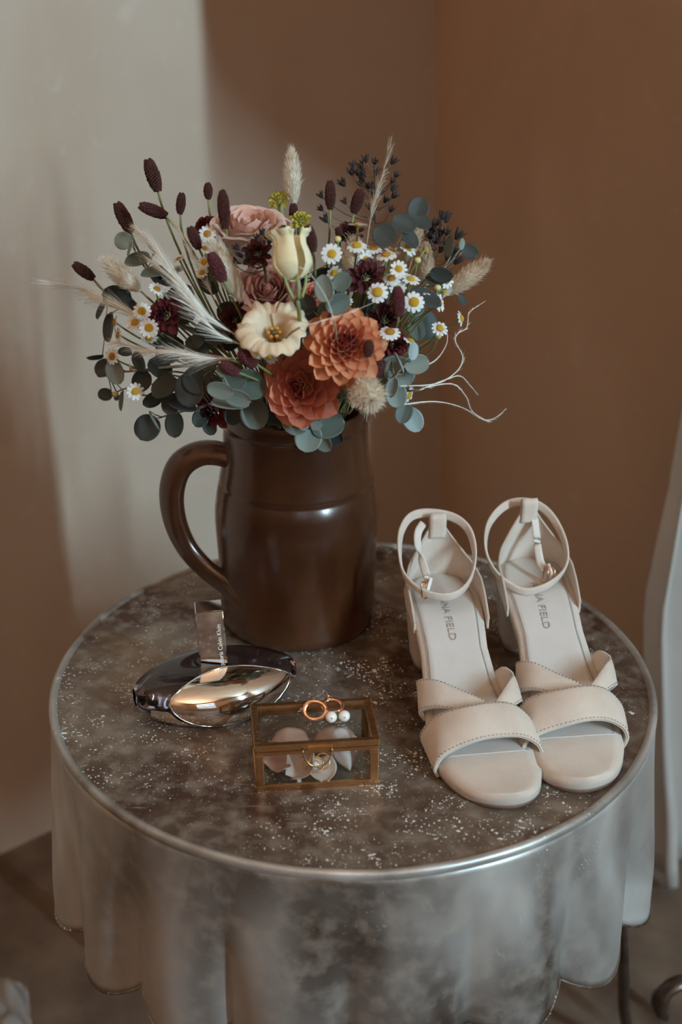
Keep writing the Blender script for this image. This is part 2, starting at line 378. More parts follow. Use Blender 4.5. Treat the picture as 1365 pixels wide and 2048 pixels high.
# ================================================================== JUG
JX, JY = -.0445, .096
M_JUG = mat('brown_salt_glaze', (.022, .0065, .0030), .22, .25, (.105, .034, .011), 6, .25, 60, detail=7, rough2=.32, lo=.3, hi=.75, coat=1.)
jug = thing('stoneware_jug', (JX, JY, TZ), 'brown glazed stoneware jug with loop handle holding the bouquet', 'jug')
prof = [(.0001, .0), (.055, .0), (.0595, .001), (.0620, .004), (.0628, .010), (.0632, .03), (.0640, .06), (.0650, .080), (.0655, .094), (.0650, .104), (.0636, .114), (.0616, .1240), (.0604, .1258), (.0610, .1278), (.0604, .131), (.0586, .140), (.0572, .152), (.0568, .164), (.0564, .172), (.0562, .1752), (.0572, .1765), (.0578, .179), (.0576, .184), (.0570, .1885), (.0560, .190), (.0545, .1885), (.0535, .180), (.0530, .16), (.058, .11), (.0585, .03), (.052, .008), (.0001, .006)]
part('body', lathe(prof, 96, (JX, JY, TZ)), M_JUG, jug)
hp = [ony(500, 985, .070), ony(488, 940, .074), ony(455, 912, .080), ony(405, 906, .085), ony(362, 930, .086), ony(344, 980, .086), ony(350, 1040, .086), ony(374, 1095, .084), ony(412, 1138, .078), ony(452, 1168, .070), ony(480, 1200, .058), ony(494, 1222, .052)]
hpts = cr(hp, 60); fr = frames(hpts, up=Vector((.2, -1, .2)))
V, F = [], []; n = 16
hr = [.0072, .0080, .0085, .0092, .0100, .0102, .0098, .0092, .0088, .0090, .0085, .0045]
for i, (p, (t, a, b2)) in enumerate(zip(hpts, fr)):
    q = i / 59 * 11; k = min(int(q), 10); r = hr[k] + (hr[k + 1] - hr[k]) * (q - k)
    for j in range(n):
        th = j / n * math.tau; g = 1 - .16 * max(0, math.cos(th)) ** 6 - .05 * max(0, -math.cos(th)) ** 4
        V.append(p + a * math.cos(th) * r * .82 * g + b2 * math.sin(th) * r * 1.12)
for i in range(59):
    for j in range(n): F.append((i * n + j, i * n + (j + 1) % n, (i + 1) * n + (j + 1) % n, (i + 1) * n + j))
F += [tuple(range(n))[::-1], tuple(range(59 * n, 60 * n))]
part('handle', (V, F), M_JUG, jug)
p = ony(617, 1080, JY - .0635); part('glaze_chip', ico(p, .0016, 2, (1, .35, 1.2)), mat('bare_clay', (.42, .22, .10), .6), jug)

# ================================================================== PERFUME BOTTLE
M_CHROME = mat('polished_silver', (.80, .79, .77), .06, 1.)
M_VGL = mat('violet_glass', (.26, .235, .31), .02, 0, trans=1., ior=1.48, coat=.5)
pa = onz(268, 1432, .5); pb = onz(592, 1372, .5)
PO = (onz(272, 1440) + onz(590, 1378)) / 2; pax = (onz(590, 1378) - onz(272, 1440)); PLEN = pax.length / 2; pax.normalize(); pay = Vector((0, 0, 1)).cross(pax)
perf = thing('perfume_bottle', PO, 'silver and violet glass perfume bottle lying on its curved side', 'perfume bottle')
def pf(a, phi, off=0.):      # a -1..1 along, phi 0 = front, 90 = top
    k = max(0., 1 - a * a)
    dep = .0285 * k ** .8 + .0055; hgt = .0150 * k ** .5 + .0048; zc = .0175 + .004 * abs(a) ** 2 - .002
    y0 = .006 * k
    c_, s_ = math.cos(phi), math.sin(phi)
    e = .85
    yy = -math.copysign(abs(c_) ** e, c_) * (dep + off) + y0 * (s_ + .3) * 1.2
    zz = zc + math.copysign(abs(s_) ** e, s_) * (hgt + off)
    zz = max(zz, .0)
    xx = a * PLEN
    return PO + pax * xx + pay * yy + Vector((0, 0, zz))
def pfa(u): return math.sin((u - .5) * math.pi)
part('glass_body', grid(lambda u, v: pf(pfa(u) * .995, v * math.tau), 48, 40, False, True), M_VGL, perf)
def eye(u, v):
    a = -.66 + 1.54 * u; k = (4 * u * (1 - u)) ** .62
    mid = rad(12); phi = mid + (v - .5) * rad(112) * k
    return pf(a, phi, .0008 + .0022 * k * math.sin(v * math.pi))
part('silver_face', grid(eye, 40, 18), M_CHROME, perf)
def lip(u, v):
    a = -.86 + 1.82 * u; uu = min(1, max(0, (a + .66) / 1.54)); k = (4 * uu * (1 - uu)) ** .62 if 0 < uu < 1 else 0
    top = rad(12) - .5 * rad(112) * k - rad(2); top = min(top, rad(8)) - rad(14) * (1 - 4 * u * (1 - u))
    bot = rad(-88); return pf(a, bot + (top - bot) * v, .0007)
part('silver_base', grid(lip, 44, 14), M_CHROME, perf)
part('seam_rim', tube([eye(i / 39, 1) for i in range(40)] + [eye(1 - i / 39, 0) for i in range(40)], .00055, 5, True), M_CHROME, perf)
cb = ony(430, 1343, -.032); ctp = ony(416.5, 1205, -.032)
cax = (ctp - cb).normalized(); hgt = (ctp - cb).length
B = basis(cax, pax.lerp(RT, .62)); 
capM = B
cc = cb + cax * (hgt / 2) + B @ Vector((0, .0020, -.009))
part('cap', box(cc, (.0205, .0170, hgt + .010), capM, .0009), M_CHROME, perf, False)
tv, tf = text_mesh('euphoria Calvin Klein', .0045, .00008)
def onface(v): return cc + capM @ Vector((.0058 - v.y, -.0170 / 2 - .0001 - v.z * .5, v.x + .0035))
part('lettering', ([onface(v) for v in tv], tf), mat('etched_silver', (.93, .93, .92), .5, .3), perf, False)

# ================================================================== GLASS JEWELLERY BOX
M_BRASS = mat('antique_brass', (.50, .305, .15), .26, 1., (.60, .38, .20), 120, .15, 300)
M_PANE = mat_pane('clear_glass', (.96, .975, .97), 1.0)
b0 = onz(513, 1584); b1 = onz(757, 1568); bx_ = (b1 - b0); BW = bx_.length; bx_.normalize(); by_ = Vector((0, 0, 1)).cross(bx_); BD, BH = .051, .037
bxr = thing('glass_jewellery_box', b0 + bx_ * BW / 2 + by_ * BD / 2, 'small brass-framed glass jewellery box holding petals and rings', 'box')
def BP(x, y, z): return b0 + bx_ * x + by_ * y + Vector((0, 0, z))
BM = Matrix((bx_, by_, Vector((0, 0, 1)))).transposed()
def bar(name, x0, x1, y0, y1, z0, z1, par, bev=.0004): return part(name, box(BP((x0 + x1) / 2, (y0 + y1) / 2, (z0 + z1) / 2), (x1 - x0, y1 - y0, z1 - z0), BM, bev), M_BRASS, par, False)
e = .0042; h1 = .0315
for y in (0, BD - .0022): bar('bottom_bar', -.001, BW + .001, y, y + .0022, .0, e, bxr); bar('upper_bar', 0, BW, y, y + .002, h1 - .0028, h1, bxr)
for x in (0, BW - .0022): bar('bottom_bar', x, x + .0022, .0022, BD - .0022, 0, e * .8, bxr); bar('upper_bar', x, x + .002, .002, BD - .002, h1 - .0028, h1, bxr)
for x in (0, BW - .0056):
    bar('corner_post', x, x + .0056, -.0003, .0014, e, h1 - .0028, bxr); bar('corner_post', x, x + .0056, BD - .0014, BD, e, h1 - .0028, bxr)
for x in (0, BW - .0014):
    bar('corner_post', x, x + .0014, .0014, .0056, e, h1 - .0028, bxr); bar('corner_post', x, x + .0014, BD - .0056, BD - .0014, e, h1 - .0028, bxr)
def pane(name, x0, x1, y0, y1, z0, z1, par): return part(name, box(BP((x0 + x1) / 2, (y0 + y1) / 2, (z0 + z1) / 2), (x1 - x0, y1 - y0, z1 - z0), BM), M_PANE, par, False)
pane('front_pane', .001, BW - .001, .0005, .0014, .002, h1 - .001, bxr); pane('back_pane', .001, BW - .001, BD - .0014, BD - .0005, .002, h1 - .001, bxr)
pane('side_pane', .0005, .0013, .001, BD - .001, .002, h1 - .001, bxr); pane('side_pane', BW - .0013, BW - .0005, .001, BD - .001, .002, h1 - .001, bxr)
pane('bottom_pane', .001, BW - .001, .001, BD - .001, .0006, .0014, bxr)
lid = bar('lid', -.0006, BW + .0006, -.0006, .0036, h1 + .0008, BH, bxr)     # the lid: front rail with its other rails, pane and pull as pieces
bar('lid_rail', -.0006, BW + .0006, BD - .0036, BD + .0006, h1 + .0008, BH, lid); bar('lid_rail', -.0006, .0042, .0036, BD - .0036, h1 + .0008, BH, lid); bar('lid_rail', BW - .0042, BW + .0006, .0036, BD - .0036, h1 + .0008, BH, lid)
pane('lid_pane', .003, BW - .003, .003, BD - .003, BH - .0022, BH - .0012, lid)
bar('hinge', BW * .42, BW * .62, -.002, -.0004, h1 + .0002, h1 + .0034, lid)
rx = BW * .50; part('pull_ring', tube([BP(rx - .0098 * math.cos(t), -.0022 - .006 * math.sin(t) * .4, h1 + .0018 - .0125 * math.sin(t)) for t in [i / 24 * math.pi for i in range(25)]], .00075, 8), M_BRASS, lid)
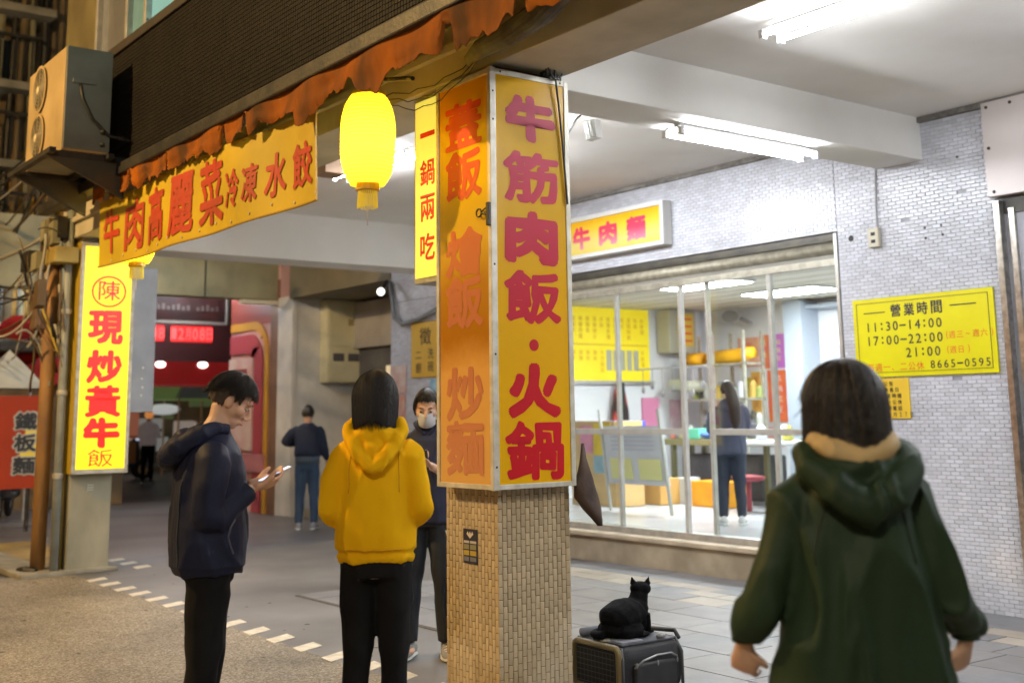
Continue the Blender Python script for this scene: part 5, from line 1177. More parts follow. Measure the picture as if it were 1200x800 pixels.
def hair_shell(c, R, S, top_r, zend, wid, face_open, seed=0, flare=1.0, thick=.013, n=150, m=26, back=1.0):
    """one shell of hair hanging from the crown; zend(a) is where the ends fall at bearing a (0 = front)"""
    mb = MB(); outer = []; inner = []
    for k in range(n):
        a = 2 * pi * k / n; ze = zend(a)
        ze += .014 * noise.noise(Vector((cos(a) * 6, sin(a) * 6, seed))) + .009 * noise.noise(Vector((cos(a) * 22, sin(a) * 22, seed)))
        co, ci = [], []
        th_end = math.acos(max(-.2, min(.98, ze / top_r[2]))) if ze > 0 else pi / 2
        f1 = 1.0 if ze > 0 else .62
        for j in range(m + 1):
            t = j / m
            if t <= f1 or ze > 0:
                th_ = th_end * t / f1; z = top_r[2] * cos(th_); r = sin(th_)
            else:
                z = ze * (t - f1) / (1 - f1); r = 1.0 + (flare - 1) * min(1, -z / .2)
            r = max(r, .02)
            cl = noise.noise(Vector((cos(a) * 3.2, sin(a) * 3.2, z * 5 + seed))) * .05 + noise.noise(Vector((cos(a) * 11, sin(a) * 11, z * 3 + seed))) * .03
            r *= 1 + cl * min(1, t * 2.5)
            rx, ry = top_r[0], top_r[1]
            co.append(Vector((sin(a) * rx * r, cos(a) * ry * r - .012, z)))
            th = thick / max(rx, .05) * (1 - .45 * t)
            ri = max(r - th, .01)
            ci.append(Vector((sin(a) * rx * ri, cos(a) * ry * ri - .012, z + (0 if j == m else -.010 * (1 - t)))))
        outer.append(co); inner.append(ci)
    for arr in (outer, inner):
        for col_ in arr:
            for v in col_: mb.v.append(c + R @ (v * S))
    M_ = m + 1; off = n * M_; mb.m1 = M_
    for k in range(n):
        k2 = (k + 1) % n
        for j in range(m):
            a, b, c_, d = k * M_ + j, k2 * M_ + j, k2 * M_ + j + 1, k * M_ + j + 1
            mb.f.append((a, b, c_, d)); mb.f.append((off + a, off + d, off + c_, off + b))
        mb.f.append((k * M_ + m, k2 * M_ + m, off + k2 * M_ + m, off + k * M_ + m))
    mb.f.append(tuple(k * M_ for k in range(n))[::-1]); mb.f.append(tuple(off + k * M_ for k in range(n)))
    return mb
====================
(What to do): Go back to the data above and please quote exactly, and only, the lines from the line with "Continue the Blender" through its last line.

(Response for this exercise):
Continue the Blender Python script for this scene: part 5, from line 1177. More parts follow. Measure the picture as if it were 1200x800 pixels.
def hair_shell(c, R, S, top_r, zend, wid, face_open, seed=0, flare=1.0, thick=.013, n=150, m=26, back=1.0):
    """one shell of hair hanging from the crown; zend(a) is where the ends fall at bearing a (0 = front)"""
    mb = MB(); outer = []; inner = []
    for k in range(n):
        a = 2 * pi * k / n; ze = zend(a)
        ze += .014 * noise.noise(Vector((cos(a) * 6, sin(a) * 6, seed))) + .009 * noise.noise(Vector((cos(a) * 22, sin(a) * 22, seed)))
        co, ci = [], []
        th_end = math.acos(max(-.2, min(.98, ze / top_r[2]))) if ze > 0 else pi / 2
        f1 = 1.0 if ze > 0 else .62
        for j in range(m + 1):
            t = j / m
            if t <= f1 or ze > 0:
                th_ = th_end * t / f1; z = top_r[2] * cos(th_); r = sin(th_)
            else:
                z = ze * (t - f1) / (1 - f1); r = 1.0 + (flare - 1) * min(1, -z / .2)
            r = max(r, .02)
            cl = noise.noise(Vector((cos(a) * 3.2, sin(a) * 3.2, z * 5 + seed))) * .05 + noise.noise(Vector((cos(a) * 11, sin(a) * 11, z * 3 + seed))) * .03
            r *= 1 + cl * min(1, t * 2.5)
            rx, ry = top_r[0], top_r[1]
            co.append(Vector((sin(a) * rx * r, cos(a) * ry * r - .012, z)))
            th = thick / max(rx, .05) * (1 - .45 * t)
            ri = max(r - th, .01)
            ci.append(Vector((sin(a) * rx * ri, cos(a) * ry * ri - .012, z + (0 if j == m else -.010 * (1 - t)))))
        outer.append(co); inner.append(ci)
    for arr in (outer, inner):
        for col_ in arr:
            for v in col_: mb.v.append(c + R @ (v * S))
    M_ = m + 1; off = n * M_; mb.m1 = M_
    for k in range(n):
        k2 = (k + 1) % n
        for j in range(m):
            a, b, c_, d = k * M_ + j, k2 * M_ + j, k2 * M_ + j + 1, k * M_ + j + 1
            mb.f.append((a, b, c_, d)); mb.f.append((off + a, off + d, off + c_, off + b))
        mb.f.append((k * M_ + m, k2 * M_ + m, off + k2 * M_ + m, off + k * M_ + m))
    mb.f.append(tuple(k * M_ for k in range(n))[::-1]); mb.f.append(tuple(off + k * M_ for k in range(n)))
    return mb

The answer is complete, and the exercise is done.